When contacted, Dogara’s Special Adviser on Media and Public Affairs, Mr. Turaki Hassan, said he would make enquiries and get back toThe PUNCH.

However, as of 9.48pm on Wednesday, Hassan had yet to return the call.

He also did not reply to a text message sent to his mobile phone.

The Force Public Relations Officer, Donald Awunah, said he could not comment because he did not know anything about the investigation.

“I don’t know about the investigation, so I can’t comment,” he said on the telephone.
  Police, EFCC probe illegal –Reps

Some members of the House of Representatives took a position on the budget padding allegations by Jibrin on Wednesday, declaring that neither the police nor the EFCC had the power to investigate legislative proceedings.

Findings showed on Wednesday that the majority of the 96 committee chairmen and their 96 deputies considered the 2016 Appropriation Act as a law already in operation.

The development came as The PUNCH learnt that members of the Transparency Group were under pressure to back down on their confrontation with the leadership of the House.

An official of the House said, “The 1999 Constitution (as amended), particularly in sections 80 and 81, spell out the processes for the appropriation of government funds.

“The 2016 money bill did not only comply with the provisions of the constitution, but also followed all other legislative processes of passing bills by the National Assembly.

“The question that has remained unanswered is what the police and the anti-graft agencies want to investigate.”

Investigations showed that the chairmen and their deputies had discussed the issue and resolved that the budget conformed to the provisions of the law.

One of the chairmen, who heads the House Committee on Army, Mr. Rima Shawulu, told The PUNCH that lawmakers considered the involvement of the police and the EFCC in “purely parliamentary processes” as a was

of resources and man-hours.
“The police and the EFCC cannot investigate the internal proceedings of the House. Neither the House rules nor the Constitution of this country gives them the power to do so.

“What are they coming to investigate? That Jibrin said budget was padded? If he said budget was padded, he must bring the original.

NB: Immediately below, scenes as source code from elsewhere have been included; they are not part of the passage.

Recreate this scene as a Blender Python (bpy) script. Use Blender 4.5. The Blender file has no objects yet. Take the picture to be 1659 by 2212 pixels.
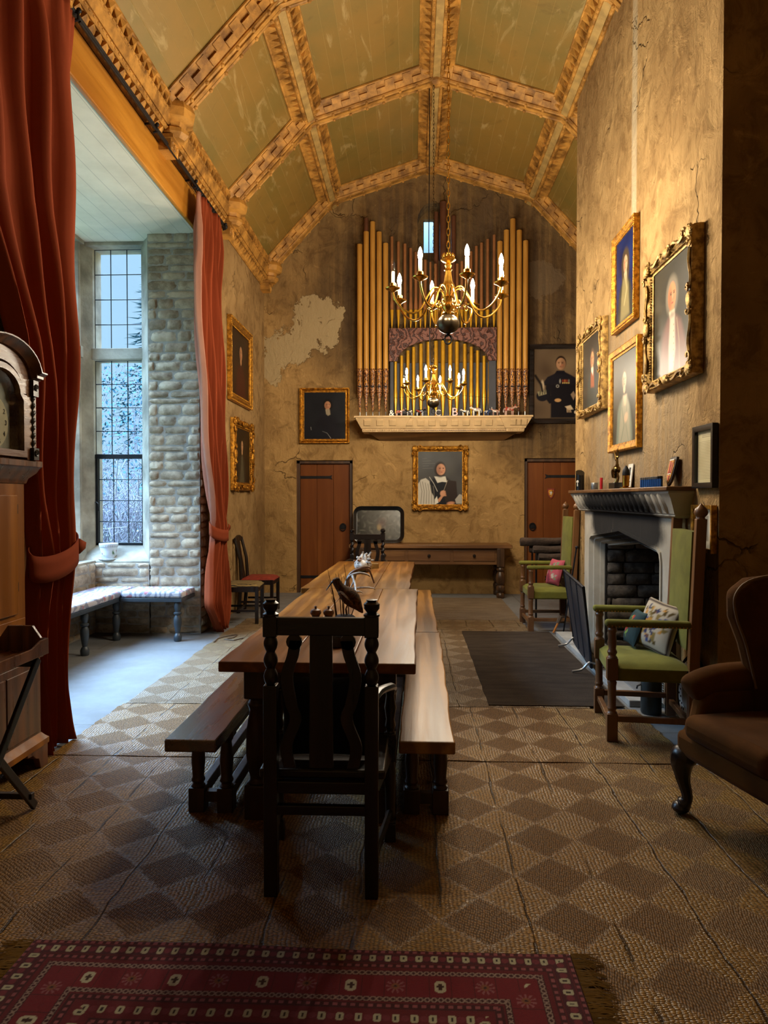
SKY_TOP,SKY_WEST,EXPO,BULB=29.5,51.0,0.12,45.0
import bpy, bmesh, math, random
import numpy as np
from mathutils import Vector, Matrix
R=random.Random(7)
C=bpy.context.scene.collection
PI=math.pi
# ------------------------------------------------------------------ camera of the photograph (1659 x 2212, f = 1534 px)
F=1534.0; YAW=math.atan((893-829.5)/F); PIT=math.atan((1106-1075)/F); EYE=1.5
_f=Vector((-math.sin(YAW)*math.cos(PIT),math.cos(YAW)*math.cos(PIT),-math.sin(PIT)))
_r=Vector((math.cos(YAW),math.sin(YAW),0)); _u=_r.cross(_f)
def at(x,y,X=None,Y=None,Z=None):
    """real-world point on a known plane (wall, floor, table top) seen at photo pixel x,y"""
    d=_f*F+_r*(x-829.5)-_u*(y-1106); o=Vector((0,0,EYE))
    t = X/d.x if X is not None else (Y/d.y if Y is not None else (Z-EYE)/d.z)
    return o+d*t
# ------------------------------------------------------------------ colours
def lin(h):
    if isinstance(h,str):
        h=h.lstrip('#'); c=[int(h[i:i+2],16)/255 for i in (0,2,4)]
        return tuple(x/12.92 if x<=.04045 else ((x+.055)/1.055)**2.4 for x in c)
    return tuple(h)
def c4(h): return (*lin(h),1)
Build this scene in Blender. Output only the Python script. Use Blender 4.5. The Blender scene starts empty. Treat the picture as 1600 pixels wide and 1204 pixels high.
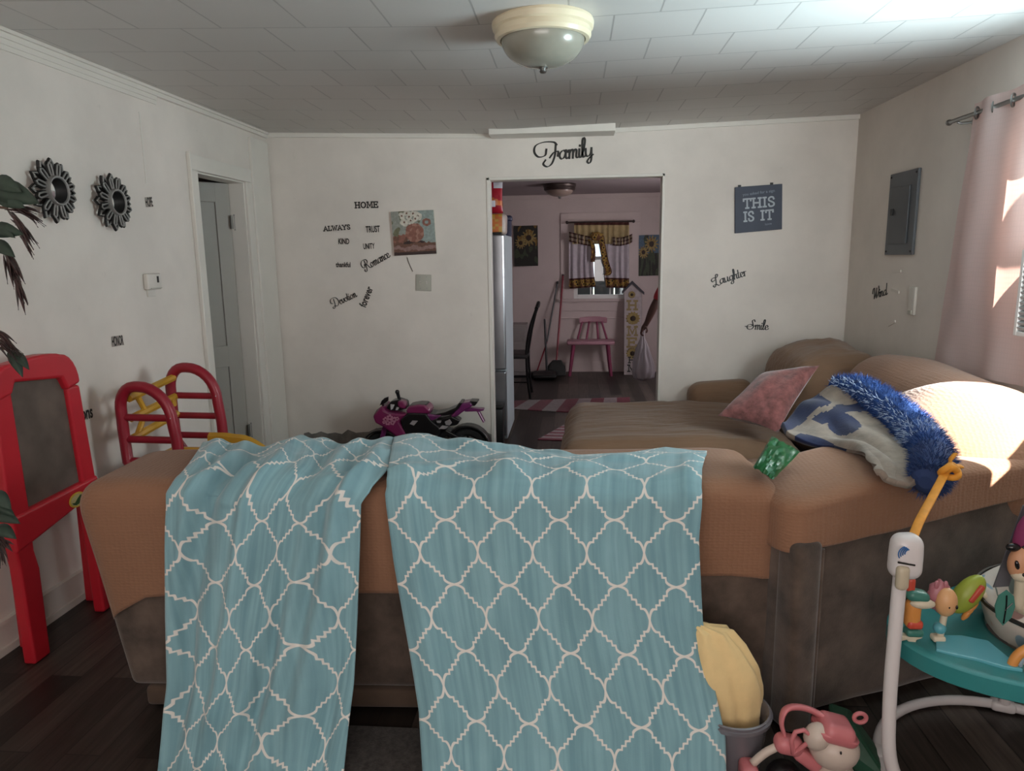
import bpy, bmesh, math, random
from math import sin, cos, pi, radians, sqrt, atan2, tan, exp
from mathutils import Vector, Matrix, noise
random.seed(7)
S = bpy.context.scene
COL = S.collection

# ------------------------------------------------------------------ camera
F_PX, YAW, PITCH, ROLL, CAM_H = 1114.3, radians(5.027), radians(10.310), radians(-0.838), 1.525
WALL_Y, WALL_L, WALL_R, CEIL = 5.318, -2.263, 1.946, 2.44
fwd = Vector((-sin(YAW)*cos(PITCH), cos(YAW)*cos(PITCH), -sin(PITCH)))
r0 = Vector((cos(YAW), sin(YAW), 0)); u0 = r0.cross(fwd)
rgt = cos(ROLL)*r0 + sin(ROLL)*u0; upv = -sin(ROLL)*r0 + cos(ROLL)*u0
CAM = Vector((0, 0, CAM_H))
cd = bpy.data.cameras.new('camera'); cam = bpy.data.objects.new('camera', cd); COL.objects.link(cam)
cd.sensor_fit = 'HORIZONTAL'; cd.sensor_width = 36; cd.lens = 36*F_PX/1600; cd.clip_start = .02; cd.clip_end = 200
cam.matrix_world = Matrix(((rgt.x, upv.x, -fwd.x, 0), (rgt.y, upv.y, -fwd.y, 0), (rgt.z, upv.z, -fwd.z, CAM_H), (0, 0, 0, 1)))
S.camera = cam

# ------------------------------------------------------------------ light
vs = S.view_settings
S.display_settings.display_device = 'sRGB'
vs.view_transform = 'Standard'; vs.look = 'None'; vs.exposure = 0.0; vs.gamma = 1; vs.use_curve_mapping = False
w = bpy.data.worlds.new('sky'); S.world = w; w.use_nodes = True
bgn = w.node_tree.nodes['Background']; bgn.inputs[0].default_value = (.80, .92, 1, 1); bgn.inputs[1].default_value = 1.1

def sun(name, d, power, col, ang):
    l = bpy.data.lights.new(name, 'SUN'); l.energy = power; l.color = col; l.angle = radians(ang)
    o = bpy.data.objects.new(name, l); COL.objects.link(o)
    o.rotation_euler = Vector(d).to_track_quat('-Z', 'Y').to_euler(); o.location = (4, 2.7, 4)
    return o
def area(name, loc, d, sx, sy, power, col, spread=180):
    l = bpy.data.lights.new(name, 'AREA'); l.shape = 'RECTANGLE'; l.size = sx; l.size_y = sy; l.energy = power; l.color = col
    l.spread = radians(spread)
    o = bpy.data.objects.new(name, l); COL.objects.link(o); o.location = loc
    o.rotation_euler = Vector(d).to_track_quat('-Z', 'Z').to_euler()
    o.visible_camera = False
    return o
# sunshine through the window beside the sofa, sky light through that window, through the windows of the wall behind
# the camera, and through the kitchen window
sun('sun', (-.60, .50, -.45), 42.0, (1, .99, .95), .8)
area('window_daylight', (1.93, 2.40, 1.55), (-.74, .92, .30), .66, .80, 43, (.84, .95, .98), 150)
area('window_ground_glow', (1.93, 2.45, 1.62), (-.62, .10, 1.0), .66, .66, 24, (.48, .87, 1), 140)
area('front_window_daylight', (-.2, -1.12, 1.45), (0, 1, .12), 2.6, 1.3, 45, (1, .885, .85))
area('kitchen_daylight', (1.80, 6.9, 1.5), (-1, .15, -.1), 1.0, 1.0, 28, (1, .93, .97))

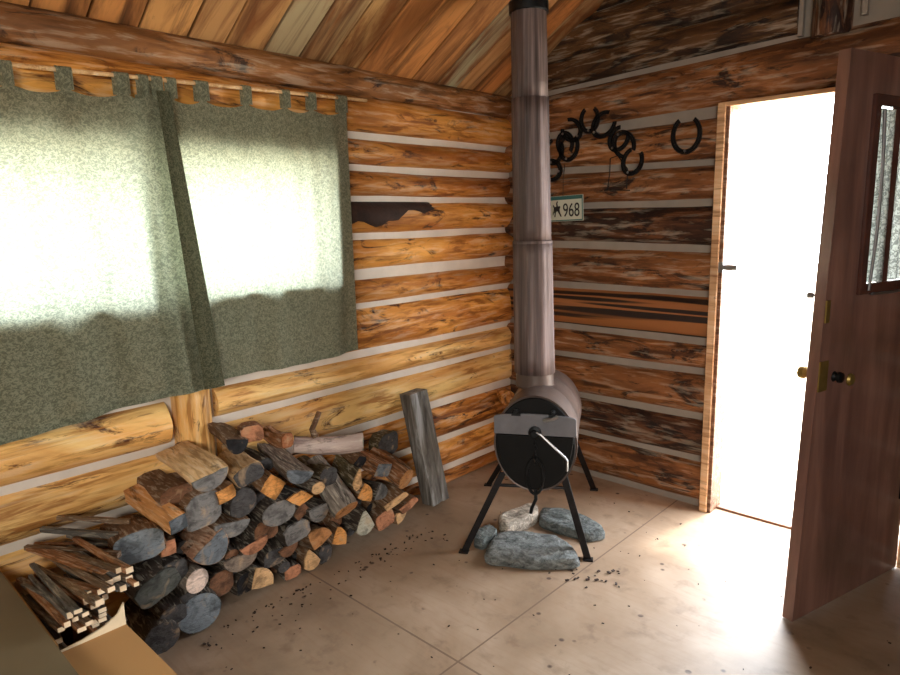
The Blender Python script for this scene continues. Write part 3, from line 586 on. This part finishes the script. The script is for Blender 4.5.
# ------------------------------------------------------------------ STOVE
n_ = Vector((.49, -.87, 0)).normalized(); s_ = Vector((.87, .49, 0)).normalized(); Zv = Vector((0, 0, 1))
A0 = Vector((.866, -1.005, 0))
def sp(s, z, b=0): return A0 + s_*s + Zv*z - n_*b      # b = distance back from the front plane
ST = tag(empty('barrel_stove', tuple(A0)), 'black-fronted barrel wood stove on splayed iron legs in the corner', 'wood stove')
EA, EB, SC, ZC = .176, .212, .045, .532
def ring(k, n, a=EA, b=EB, s0=SC, z0=ZC): q = 2*PI*k/n; return s0 + a*math.cos(q), z0 + b*math.sin(q)
def shell(name, prof, mat, n=56):
    v = []; f = []
    for (sc, b) in prof:
        for k in range(n):
            s, z = ring(k, n, EA*sc, EB*sc); v.append(sp(s, z, b))
    for i in range(len(prof)-1):
        for k in range(n): l = (k+1) % n; f.append((i*n+k, i*n+l, (i+1)*n+l, (i+1)*n+k))
    f.append(tuple(range(n))[::-1]); f.append(tuple((len(prof)-1)*n+k for k in range(n)))
    o = mesh_obj(name, v, f, mat, None, True); m = o.modifiers.new('e', 'EDGE_SPLIT'); m.split_angle = math.radians(35); return keep(o, ST)
shell('barrel', [(.99, .004), (1.03, .0), (1.035, .012), (1.0, .02), (.99, .20), (1.0, .205), (1.0, .215), (.985, .22), (.975, .40), (.987, .405), (.987, .415), (.975, .42), (.965, .56), (.98, .565), (.98, .575), (.90, .577)], M['stove_body'])
shell('front_plate', [(.985, .006), (.985, -.006), (.97, -.009)], M['stove_black'])
band = [(-.132, .578), (.222, .578), (.222, .655)] + [(.045+.177*math.cos(q), .655+.018*math.sin(q)) for q in [i*PI/10 for i in range(1, 10)]] + [(-.132, .655)]
keep(MB().prism(band, sp(0, 0, -.008), s_, Zv, n_*.012).build('grey_band', M['stove_grey'], bevel=.002), ST)
dpoly = [(SC + .166*math.cos(q), .575 + (.245 if 1 else 0)*math.sin(q)) for q in [PI + i*PI/28 for i in range(29)]]
keep(MB().prism(dpoly, sp(0, 0, -.008), s_, Zv, n_*.014).build('fire_door', M['stove_black'], bevel=.003), ST)
for s in (-.035, .125):
    b = MB().lathe([(.012, 0), (.012, .016), (.007, .018), (.007, .03)], sp(s, .682, -.008), n_, 12); b.obox(sp(s, .668, -.016), s_*.02, Zv*.006, n_*.006)
    keep(b.build('hinge_bolt', M['iron'], smooth=True), ST)
keep(MB().tube([sp(.085, .648, -.03), sp(.10, .655, -.035), sp(.125, .66, -.035), sp(.145, .672, -.03)], .009, 8).build('hinge_pin', M['steel'], smooth=True), ST)
keep(MB().lathe([(.028, 0), (.028, .012), (.016, .016), (.014, .03)], sp(.047, .592, -.02), n_, 20).build('latch_hub', M['iron'], smooth=True), ST)
keep(MB().tube([sp(.055, .60, -.045), sp(.075, .592, -.05), sp(.178, .497, -.05), sp(.186, .485, -.05), sp(.186, .437, -.05)], .0055, 8).build('latch_handle', M['steel'], smooth=True), ST)
ch = MB()
for i in range(6):
    z = .575-.022*i; c = sp(.05, z, -.035)
    ch.tube([c + (s_*math.cos(a)*.007 + Zv*math.sin(a)*.014 if i % 2 == 0 else n_*math.cos(a)*.007 + Zv*math.sin(a)*.014) for a in [k*PI/5 for k in range(10)]], .0025, 6, closed=True)
keep(ch.build('chain', M['iron'], smooth=True), ST)
# draught slide: tall oval frame with a hook under it
keep(MB().tube([sp(.048+.036*math.cos(a), .395+.082*math.sin(a), -.026) for a in [k*PI/14 for k in range(28)]], .007, 8, closed=True).build('draught_frame', M['iron'], smooth=True), ST)
keep(MB().tube([sp(.05, .33, -.02), sp(.052, .29, -.03), sp(.035, .25, -.035), sp(.03, .225, -.03)], .008, 8).build('draught_hook', M['iron'], smooth=True), ST)
for top, foot in ((sp(-.10, .385, .02), (.633, -1.159, .0)), (sp(.165, .40, .02), (1.098, -.851, 0)), (sp(.17, .40, .56), (.718, -.169, 0)), (sp(-.10, .385, .56), (.225, -.50, 0))):
    f_ = Vector(foot); d = (f_-top); w = MB(); sx_ = s_*.017; ny = n_*.004
    w.prism([(-.016, -.003), (.016, -.003), (.016, .003), (-.010, .003), (-.010, .028), (-.016, .028)], top, s_, -n_, d)
    w.obox(f_ + Vector((0, 0, .004)), s_*.022, n_*.016, Zv*.004)
    keep(w.build('leg', M['leg'], bevel=.0015), ST)
keep(MB().tube([sp(-.135, .32, .025), sp(.19, .33, .025)], .008, 8).build('leg_brace', M['leg']), ST)

# stove pipe: three crimped sections, a thing that lifts off the stove
PB = Vector((0.733, -0.746, 0.742)); PT = Vector((0.699, -0.746, 2.409))
PP = tag(empty('stove_pipe', tuple(PB)), 'tall purplish grey stove pipe rising from stove to ceiling', 'stove pipe')
def psec(name, z0, z1, r0, r1, mat=M['pipe'], flute=.0018):
    n = 60; v = []; f = []; st = 8
    for i in range(st+1):
        z = z0+(z1-z0)*i/st; t_ = (z-PB.z)/(PT.z-PB.z); c = PB + (PT-PB)*t_; r = r0+(r1-r0)*i/st
        for k in range(n):
            q = 2*PI*k/n; rr = r + flute*math.cos(q*15); v.append((c.x+rr*math.cos(q), c.y+rr*math.sin(q), z))
    for i in range(st):
        for k in range(n): l = (k+1) % n; f.append((i*n+k, i*n+l, (i+1)*n+l, (i+1)*n+k))
    f.append(tuple(range(n))[::-1]); f.append(tuple(st*n+k for k in range(n)))
    return keep(mesh_obj(name, v, f, mat, None, True), PP)
psec('pipe_collar', PB.z-.02, PB.z+.055, .090, .088, M['stove_body'], 0)
psec('pipe_section', PB.z+.045, 1.40, .094, .089); psec('pipe_section', 1.385, 2.02, .0855, .082); psec('pipe_section', 2.01, 2.70, .079, .074)
psec('pipe_band', 1.388, 1.400, .0905, .0905, flute=.001); psec('ceiling_collar', 2.375, 2.42, .086, .086, M['iron'], 0)

# ------------------------------------------------------------------ STONES
def stone(name, pts, z0, h, mat, seed, label, lean=0):
    """irregular slab from a ground outline"""
    bm = bmesh.new(); n = len(pts); cx = sum(p[0] for p in pts)/n; cy = sum(p[1] for p in pts)/n
    out = []
    N = 40
    import bisect
    seg = []
    for i in range(n):
        a = pts[i]; b = pts[(i+1) % n]
        for k in range(6): seg.append((a[0]+(b[0]-a[0])*k/6, a[1]+(b[1]-a[1])*k/6))
    for _ in range(2): seg = [((seg[i-1][0]+seg[i][0]*2+seg[(i+1) % len(seg)][0])/4, (seg[i-1][1]+seg[i][1]*2+seg[(i+1) % len(seg)][1])/4) for i in range(len(seg))]
    lv = [(.93, 0), (1.0, .22), (1.0, .6), (.95, .9), (.86, 1.0), (.7, 1.0), (.5, 1.02), (.3, 1.0), (.12, 1.02)]
    v = []; f = []; m_ = len(seg)
    for s, t_ in lv:
        for (x, y) in seg:
            P3 = Vector((x*9+seed, y*9, t_*2+s*3)); d = noise.noise(P3)*.10 + noise.noise(P3*2.7)*.05
            xx = cx+(x-cx)*(s+d*.35); yy = cy+(y-cy)*(s+d*.35)
            v.append((xx, yy, max(0.001, z0 + h*t_ + d*h*.9*(t_ > .1) + lean*(xx-cx))))
    for i in range(len(lv)-1):
        for k in range(m_): l = (k+1) % m_; f.append((i*m_+k, i*m_+l, (i+1)*m_+l, (i+1)*m_+k))
    f.append(tuple(range(m_))[::-1]); f.append(tuple((len(lv)-1)*m_+k for k in range(m_)))
    o = mesh_obj(name, v, f, mat, None, True); o.modifiers.new('e', 'EDGE_SPLIT').split_angle = math.radians(45)
    return tag(o, label, 'stone', 'flat stones under the stove')
stone('flat_stone', [(0.782, -1.193), (0.716, -1.087), (0.685, -0.976), (0.799, -0.877), (0.908, -0.822), (1.035, -0.859), (1.117, -0.946), (1.057, -1.01), (0.959, -1.094), (0.862, -1.145)], 0, 0.055, M['stone_b'], 1.3, 'largest blue-grey flat stone, in front under the stove door')
stone('flat_stone', [(0.75, -0.745), (0.677, -0.617), (0.751, -0.555), (0.89, -0.54), (1.023, -0.593), (1.069, -0.645), (1.028, -0.719), (0.925, -0.73), (0.832, -0.743)], 0, 0.05, M['stone_d'], 4.1, 'dark grey flat stone behind the right front stove leg')
stone('rough_stone', [(0.661, -0.931), (0.594, -0.864), (0.6, -0.759), (0.614, -0.626), (0.676, -0.634), (0.725, -0.71), (0.722, -0.838), (0.702, -0.922)], 0, 0.065, M['stone_p'], 7.7, 'pale speckled rough stone standing behind the largest flat stone')
stone('small_stone', [(0.64, -1.104), (0.594, -1.015), (0.605, -0.939), (0.666, -0.953), (0.701, -1.025), (0.689, -1.098)], 0, 0.05, M['stone_d'], 9.2, 'small grey stone left of the pale speckled one, beside the left front leg')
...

Where is the original?

“Let him publish the original. What will the police do in this case? That the House did not follow its process before the President signed the budget into law?

“If they are saying the zonal intervention projects are not being executed as passed in the budget, that is criminal, but that is not the case here.

“There is no place in the legislative process for the police or the EFCC.”

The PUNCH gathered that this was the position that the Speaker and the three other principal officers accused by Jibrin would make known to the police and the EFCC when they eventually appear before the security agency.

The others are the Deputy Speaker, Mr. Lasun Yussuff; the Chief Whip, Mr. Alhassan Ado-Doguwa; and the Minority Leader, Mr. Leo Ogor.

Meanwhile, the meeting of the Transparency Group, a group of legislators backing Jibril, failed to take place for the second time on Wednesday.

Findings showed that the lawmakers came under pressure to stop their attacks on the principal officers of the House.

But the group was said to have insisted that the budgeting process was flawed and must be reviewed.
One of the key members of the group, Mr. Baballe Bashir, confirmed that the group was under pressure.

He, however, denied that the pressure was the reason the group could not meet.
Bashir, who is from Kano State, explained that many members had travelled to their constituencies to attend to pressing demands by their constituents.

He admitted that the group had sought a review of the budgeting process to address the “glaring cases of exclusion” in the distribution of zonal intervention projects.

“Our position is that there is so much that we must address in the budget so that the problems will not repeat themselves,” Bashir added.

He stated that the group had not backed down on the call for investigation into the allegations made by Jibrin.

 APC will do the right thing, says Oni

The leadership of the All Progressives Congress, however, urged Nigerians to trust the ruling party in handling the pad crisis.

The APC Deputy National Chairman (South), Mr. Segun Oni, said Nigerians should not rely on body language, but on what the party spoke on the issue.

The former Governor of Ekiti State was asked by one of our correspondents why the APC was handling the alleged padding of the 2016 national budget as a “family affair” when the issue was national and had generated public interest.

He said, “The APC family is also a family of Nigerians because Nigerians have given us the responsibility to run Nigeria. So, if anything affects Nigeria, it affects our family and if anything affects our family, we expect Nigerians to take interest in it.

“Our party has as one of our cardinal objective
the agenda to wrestle corruption to the ground.

“Nigerians should stop insinuating; they should listen to us.  They should listen to our language as we speak it out. We are not going to contradict ourselves. Nigerians should expect us to do the right thing.”

The ex-governor said the APC had assigned an all-northerner committee, including the Deputy National Chairman (North), the National Vice-Chairman (North-West) and the National Secretary of the party, to handle the party’s intervention.

Both Dogara and Jibrin, who are at the centre of the crisis, are from the North.